Assuming, as rumored, another new settlement is introduced next week, that will leave The Walking Dead with two episodes remaining before the break to move the story forward in Alexandria, The Hilltop Colony, The Kingdom, The Saviors’ Compound, and Tara’s new settlement. There’s not enough time to advance the plot in any meaningful way by jumping back and forth between the five settlements, but I’d also hate to see The Walking Dead rotate through each one with an episode apiece. We went three episodes between Glenn’s death and seeing Maggie again. We may go three or four episodes before we see Carol and Morgan again. Meanwhile, the rapport between Dwight and Daryl introduced in the third episode has been put on the backburner while the series hops to yet another location.

There’s an endgame here, we all suspect. These settlements will eventually have to come together and go to war with Negan, and the Alexandrians in each of the colonies will form the glue that binds the other settlements together. Unfortunately, I don’t see that glue adhering anytime soon, which may mean that The Walking Dead continues to hop from one colony to the next for the entire seventh season, and that might eventually get frustrating for impatient viewers.

Gregory Is a Spineless Asshole

Xander Berkely was elevated to a series regular in between seasons, and despite his elevated role, this is the first time we’ve seen Gregory since the 11th episode of last season, way back in February. I get the feeling that after only one episode, we’re not likely to see that much more of him in the future, either. He’s the leader of The Hilltop by default, as though his was the only name on the ballot and no one bothered to vote. No one seems to like him. No one seems to respect him. The only quality he brings as leader is the ability to suffer humiliation and still maintain the illusion of power. For that, he apparently earns the right to drink Hilltop’s scotch and harass the colony’s women. Gregory can’t even be bothered to lead when his colony is being invaded by walkers. He simply shuts the curtains, lets others do the dirty work, and hopes for the best.

He’s not long for this world, and after Jesus finally stood up to him, his days as the Hilltop’s de facto leader are definitely numbered. He strikes me, however, as someone like Dar Adal in Homeland, a man with the ability to quickly switch allegiances to suit his own selfish agenda. If Maggie doesn’t kill him, look for Gregory to pull a Spencer and defect to the Saviors to save his own life.

Maggie Is The Walking Dead’s Pregnant Furiosa

Meanwhile, Maggie didn’t let the death of her husband or nearly losing her baby slow her down. Grief is for the weak, she seemed to suggest, as she took charge when The Saviors sent walkers into The Hilltop, ran over a car with a tractor, and later stood up to Gregory with a splendid sucker punch and the best lines of the episode: “This is our home now, so you’ll have to call me by name. Not Marsha. Not dear. Not honey. Maggie. Maggie Rhee.” When Jesus suggested a change in leadership was due, everyone knew exactly who he was talking about. Maggie is clearly not going to spend the next six or seven months taking it easy. I hope it doesn’t cost her lil Glenn (and when Enid dies, I hope Maggie grabs Glenn’s pocket watch as a keepsake for the baby).

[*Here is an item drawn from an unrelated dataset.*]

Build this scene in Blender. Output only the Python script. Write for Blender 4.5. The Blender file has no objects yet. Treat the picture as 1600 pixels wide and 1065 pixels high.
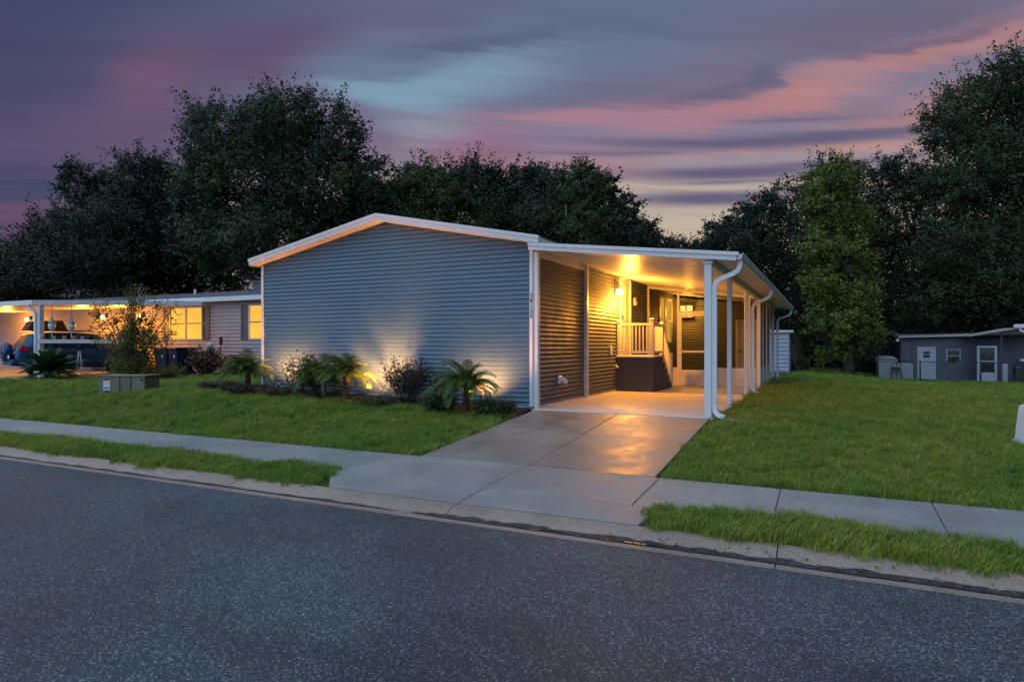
import bpy, math, random
import numpy as np
from mathutils import Vector, Matrix
SC = bpy.context.scene
COL = SC.collection
R = math.radians
rng = np.random.default_rng(7)
random.seed(11)

# ------------------------------------------------------------------ camera
cam_d = bpy.data.cameras.new('camera'); cam = bpy.data.objects.new('camera', cam_d); COL.objects.link(cam)
cam.location = (5.05, -11.22, 1.22)
cam.rotation_euler = (R(90), 0, R(26.1))
cam_d.sensor_width = 36; cam_d.lens = 22.59; cam_d.shift_y = 0.0041
cam_d.clip_start = 0.05; cam_d.clip_end = 2000
SC.camera = cam
SC.render.engine = 'CYCLES'
SC.view_settings.view_transform = 'Standard'; SC.view_settings.look = 'None'
SC.view_settings.exposure = 0.0; SC.view_settings.gamma = 1.0; SC.view_settings.use_curve_mapping = False
SC.cycles.use_denoising = True
SC.cycles.max_bounces = 6; SC.cycles.diffuse_bounces = 3; SC.cycles.glossy_bounces = 3
SC.cycles.transparent_max_bounces = 12
SC.cycles.sample_clamp_indirect = 4.0

# ------------------------------------------------------------------ node helper
class NT:
    def __init__(s, tree):
        s.t = tree; s.n = tree.nodes; s.l = tree.links
    def node(s, typ, **kw):
        n = s.n.new(typ)
        for k, v in kw.items():
            if k.startswith('_'): setattr(n, k[1:], v)
        return n
    def put(s, sock, v):
        if isinstance(v, bpy.types.NodeSocket): s.l.new(v, sock)
        elif isinstance(v, (tuple, list)):
            v = tuple(v)
            if sock.type == 'RGBA' and len(v) == 3: v = v + (1,)
            sock.default_value = v
        else: sock.default_value = v
    def math(s, op, a, b=0.0, c=None, clamp=False):
        n = s.n.new('ShaderNodeMath'); n.operation = op; n.use_clamp = clamp
        s.put(n.inputs[0], a); s.put(n.inputs[1], b)
        if c is not None: s.put(n.inputs[2], c)
        return n.outputs[0]
    def vmath(s, op, a, b=None):
        n = s.n.new('ShaderNodeVectorMath'); n.operation = op
        s.put(n.inputs[0], a)
        if b is not None: s.put(n.inputs[1], b)
        return n.outputs['Value'] if op in ('DOT_PRODUCT', 'LENGTH') else n.outputs[0]
    def mix(s, f, a, b, typ='MIX'):
        n = s.n.new('ShaderNodeMix'); n.data_type = 'RGBA'; n.blend_type = typ
        s.put(n.inputs[0], f); s.put(n.inputs[6], a); s.put(n.inputs[7], b)
        return n.outputs[2]
    def noise(s, vec, scale=5, detail=3, rough=.55, dist=0.0, out=0):
        n = s.n.new('ShaderNodeTexNoise'); s.put(n.inputs['Vector'], vec)
        n.inputs['Scale'].default_value = scale; n.inputs['Detail'].default_value = detail
        n.inputs['Roughness'].default_value = rough; n.inputs['Distortion'].default_value = dist
        return n.outputs[out]
    def smooth(s, x, a, b, lo=0.0, hi=1.0):
        n = s.n.new('ShaderNodeMapRange'); n.interpolation_type = 'SMOOTHSTEP'
        s.put(n.inputs[0], x)
        for i, v in enumerate((a, b, lo, hi)): n.inputs[i+1].default_value = v
        return n.outputs[0]
    def ramp(s, x, stops):
        n = s.n.new('ShaderNodeValToRGB'); s.put(n.inputs[0], x); e = n.color_ramp.elements
        while len(e) < len(stops): e.new(.5)
        for el, (p, c) in zip(e, stops): el.position = p; el.color = tuple(c) + (1,)
        return n.outputs[0]
    def comb(s, x, y, z):
        n = s.n.new('ShaderNodeCombineXYZ')
        for i, v in enumerate((x, y, z)): s.put(n.inputs[i], v)
        return n.outputs[0]
    def scalev(s, v, sc):
        n = s.n.new('ShaderNodeMapping'); s.put(n.inputs[0], v); n.inputs['Scale'].default_value = sc
        return n.outputs[0]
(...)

Meanwhile, once Maggie takes over as leader of The Hilltop, Sasha is going to be a very capable lieutenant, filling a role her late ex-boyfriend, Abraham, filled in Alexandria. Along with Jesus, they make an excellent leadership team, bonded together as they are by loss. However, it’s one more reason this season has been frustrating. I want to see where the story goes in The Hilltop Colony now, but we’re not likely to see Maggie and Sasha again for another couple of episodes if the pattern holds.

Carl and Enid Make Some Magic

Meanwhile, Enid was quick to forgive Carl for locking her in a closet at the end of last season. All it took from Carl was crashing a car, a pair of roller skates, and a willingness to sacrifice his life in order to take out Negan. Romance! I actually love the roller skating scene between Carl and Enid, in part because it felt like something out of one of Romero’s ’70s zombie flicks, a moment of levity before the apocalypse.

The long and short of it is this: Enid decides to mark Glenn’s grave with a balloon and reunite with her mother-figure, Maggie, and Carl decides to hop into the back of one of the Saviors’ trucks and attempt to sacrifice himself to kill Negan. It’s not going to work, but we appreciate his reckless bravery. Hopefully, he doesn’t get Jesus — who is also in the back of the truck — killed in the process.

Steven Ogg May Be A Better Negan than Negan

All due respect to Jeffrey Dean Morgan, but Steven Ogg’s Simon is doing a bang-up job as one of Negan’s main henchmen, Simon. He has a great voice (which some people will recognize from Grand Theft Auto, where he plays Trevor) and a remarkable presence. He’s also every bit as menacing as Negan. However, he’s more effortlessly amusing and relies less on repetitive affectations. He is threatening in a much more casual, matter-of-fact way as opposed to Negan’s more belabored mannerisms.

Ogg was definitely the MVP of the episode.